The cross product is central to determining the orientation of the normal plane to a given point on the curve.

Torsion

Torsion is a concept that describes how a curve twists out of its osculating plane as it moves along. While curvature measures how much a curve deviates from being a straight line, torsion measures the deviation from being planar.

• Torsion is calculated based on the derivatives of the tangent and binormal vectors.
• In our example, since the resulting binormal vector is constant over time, torsion turns out to be zero. This indicates that the curve itself lies in a plane and doesn’t twist.
• When torsion is zero, it implies the curve doesn't spiral out of its initial plane.

Understanding torsion allows you to fully grasp the spatial orientation and properties of complex curves beyond a simple world of planar geometries.

Position Vector

The position vector is a vector that represents the location of a point in space as a function of a parameter, typically time \( t \). It's foundational for describing the path of an object or a curve, giving us a concrete way to express motion or the geometry of a shape.

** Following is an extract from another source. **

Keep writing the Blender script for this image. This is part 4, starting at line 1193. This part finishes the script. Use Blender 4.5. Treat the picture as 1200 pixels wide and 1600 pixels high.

• The position vector is often written as \( \mathbf{r}(t) = \langle x(t), y(t), z(t) \rangle \), designating three-dimensional space coordinates.
• In the given solution, the position vector is \( \mathbf{r}(t) = \langle 12t, 5\cos t, 5\sin t \rangle \), providing a parametric description of the curve.
• Understanding how to derive the position vector and interpret its components is key to analyzing the nature of curves.

Once you grasp the position vector, it's easier to delve into more complex concepts, such as tangent vectors and curvature, using the framework it provides.